**EXERCISE DESCRIPTION:** Would you output the whole listing below, exactly as it reads?

**COLLECTED DATA:**
+---+
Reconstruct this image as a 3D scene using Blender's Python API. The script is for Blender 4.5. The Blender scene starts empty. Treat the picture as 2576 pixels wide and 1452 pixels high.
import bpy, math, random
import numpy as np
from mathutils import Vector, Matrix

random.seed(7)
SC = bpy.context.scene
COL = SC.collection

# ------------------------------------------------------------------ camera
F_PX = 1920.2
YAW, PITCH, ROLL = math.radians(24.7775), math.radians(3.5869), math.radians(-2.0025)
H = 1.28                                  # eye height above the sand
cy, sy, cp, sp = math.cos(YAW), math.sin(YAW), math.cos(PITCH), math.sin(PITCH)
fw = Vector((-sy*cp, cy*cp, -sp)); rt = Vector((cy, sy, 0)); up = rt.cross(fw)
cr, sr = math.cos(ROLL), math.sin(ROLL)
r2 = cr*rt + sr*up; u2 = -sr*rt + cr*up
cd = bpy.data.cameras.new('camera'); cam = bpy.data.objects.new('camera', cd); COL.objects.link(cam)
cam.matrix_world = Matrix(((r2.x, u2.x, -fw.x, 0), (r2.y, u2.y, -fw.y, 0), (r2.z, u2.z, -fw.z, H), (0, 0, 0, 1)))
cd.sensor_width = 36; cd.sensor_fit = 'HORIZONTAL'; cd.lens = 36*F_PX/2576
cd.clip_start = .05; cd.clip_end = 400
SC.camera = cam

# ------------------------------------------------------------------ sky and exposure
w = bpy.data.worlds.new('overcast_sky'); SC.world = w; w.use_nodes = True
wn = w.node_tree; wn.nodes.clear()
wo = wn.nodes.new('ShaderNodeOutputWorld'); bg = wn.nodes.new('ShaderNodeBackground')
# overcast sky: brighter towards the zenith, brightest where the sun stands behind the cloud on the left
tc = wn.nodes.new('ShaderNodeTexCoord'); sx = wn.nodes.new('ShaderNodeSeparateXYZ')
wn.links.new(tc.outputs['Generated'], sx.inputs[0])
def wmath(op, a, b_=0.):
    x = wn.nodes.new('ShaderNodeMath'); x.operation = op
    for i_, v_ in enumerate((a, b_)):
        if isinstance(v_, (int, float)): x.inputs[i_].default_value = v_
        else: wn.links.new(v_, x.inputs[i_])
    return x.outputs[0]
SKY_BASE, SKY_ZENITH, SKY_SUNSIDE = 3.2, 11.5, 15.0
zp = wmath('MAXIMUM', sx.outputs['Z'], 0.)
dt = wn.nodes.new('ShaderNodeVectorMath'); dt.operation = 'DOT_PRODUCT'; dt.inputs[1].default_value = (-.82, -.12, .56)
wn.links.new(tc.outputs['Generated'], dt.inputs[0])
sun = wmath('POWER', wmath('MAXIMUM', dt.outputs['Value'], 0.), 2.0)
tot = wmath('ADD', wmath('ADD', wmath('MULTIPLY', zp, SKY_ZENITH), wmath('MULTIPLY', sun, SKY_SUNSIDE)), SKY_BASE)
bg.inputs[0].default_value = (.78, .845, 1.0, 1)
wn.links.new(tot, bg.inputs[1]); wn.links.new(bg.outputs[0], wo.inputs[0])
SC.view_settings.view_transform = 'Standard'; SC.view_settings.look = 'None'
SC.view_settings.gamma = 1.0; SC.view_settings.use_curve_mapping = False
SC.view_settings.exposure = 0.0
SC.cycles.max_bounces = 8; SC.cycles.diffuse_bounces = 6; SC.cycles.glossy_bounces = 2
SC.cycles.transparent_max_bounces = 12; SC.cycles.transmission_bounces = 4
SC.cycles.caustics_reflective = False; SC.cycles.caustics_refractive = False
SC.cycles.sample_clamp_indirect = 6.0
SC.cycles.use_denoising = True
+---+
**EXERCISE SOLUTION:**
Reconstruct this image as a 3D scene using Blender's Python API. The script is for Blender 4.5. The Blender scene starts empty. Treat the picture as 2576 pixels wide and 1452 pixels high.
import bpy, math, random
import numpy as np
from mathutils import Vector, Matrix

random.seed(7)
SC = bpy.context.scene
COL = SC.collection

# ------------------------------------------------------------------ camera
F_PX = 1920.2
YAW, PITCH, ROLL = math.radians(24.7775), math.radians(3.5869), math.radians(-2.0025)
H = 1.28                                  # eye height above the sand
cy, sy, cp, sp = math.cos(YAW), math.sin(YAW), math.cos(PITCH), math.sin(PITCH)
fw = Vector((-sy*cp, cy*cp, -sp)); rt = Vector((cy, sy, 0)); up = rt.cross(fw)
cr, sr = math.cos(ROLL), math.sin(ROLL)
r2 = cr*rt + sr*up; u2 = -sr*rt + cr*up
cd = bpy.data.cameras.new('camera'); cam = bpy.data.objects.new('camera', cd); COL.objects.link(cam)
cam.matrix_world = Matrix(((r2.x, u2.x, -fw.x, 0), (r2.y, u2.y, -fw.y, 0), (r2.z, u2.z, -fw.z, H), (0, 0, 0, 1)))
cd.sensor_width = 36; cd.sensor_fit = 'HORIZONTAL'; cd.lens = 36*F_PX/2576
cd.clip_start = .05; cd.clip_end = 400
SC.camera = cam

# ------------------------------------------------------------------ sky and exposure
w = bpy.data.worlds.new('overcast_sky'); SC.world = w; w.use_nodes = True
wn = w.node_tree; wn.nodes.clear()
wo = wn.nodes.new('ShaderNodeOutputWorld'); bg = wn.nodes.new('ShaderNodeBackground')
# overcast sky: brighter towards the zenith, brightest where the sun stands behind the cloud on the left
tc = wn.nodes.new('ShaderNodeTexCoord'); sx = wn.nodes.new('ShaderNodeSeparateXYZ')
wn.links.new(tc.outputs['Generated'], sx.inputs[0])
def wmath(op, a, b_=0.):
    x = wn.nodes.new('ShaderNodeMath'); x.operation = op
    for i_, v_ in enumerate((a, b_)):
        if isinstance(v_, (int, float)): x.inputs[i_].default_value = v_
        else: wn.links.new(v_, x.inputs[i_])
    return x.outputs[0]
SKY_BASE, SKY_ZENITH, SKY_SUNSIDE = 3.2, 11.5, 15.0
zp = wmath('MAXIMUM', sx.outputs['Z'], 0.)
dt = wn.nodes.new('ShaderNodeVectorMath'); dt.operation = 'DOT_PRODUCT'; dt.inputs[1].default_value = (-.82, -.12, .56)
wn.links.new(tc.outputs['Generated'], dt.inputs[0])
sun = wmath('POWER', wmath('MAXIMUM', dt.outputs['Value'], 0.), 2.0)
tot = wmath('ADD', wmath('ADD', wmath('MULTIPLY', zp, SKY_ZENITH), wmath('MULTIPLY', sun, SKY_SUNSIDE)), SKY_BASE)
bg.inputs[0].default_value = (.78, .845, 1.0, 1)
wn.links.new(tot, bg.inputs[1]); wn.links.new(bg.outputs[0], wo.inputs[0])
SC.view_settings.view_transform = 'Standard'; SC.view_settings.look = 'None'
SC.view_settings.gamma = 1.0; SC.view_settings.use_curve_mapping = False
SC.view_settings.exposure = 0.0
SC.cycles.max_bounces = 8; SC.cycles.diffuse_bounces = 6; SC.cycles.glossy_bounces = 2
SC.cycles.transparent_max_bounces = 12; SC.cycles.transmission_bounces = 4
SC.cycles.caustics_reflective = False; SC.cycles.caustics_refractive = False
SC.cycles.sample_clamp_indirect = 6.0
SC.cycles.use_denoising = True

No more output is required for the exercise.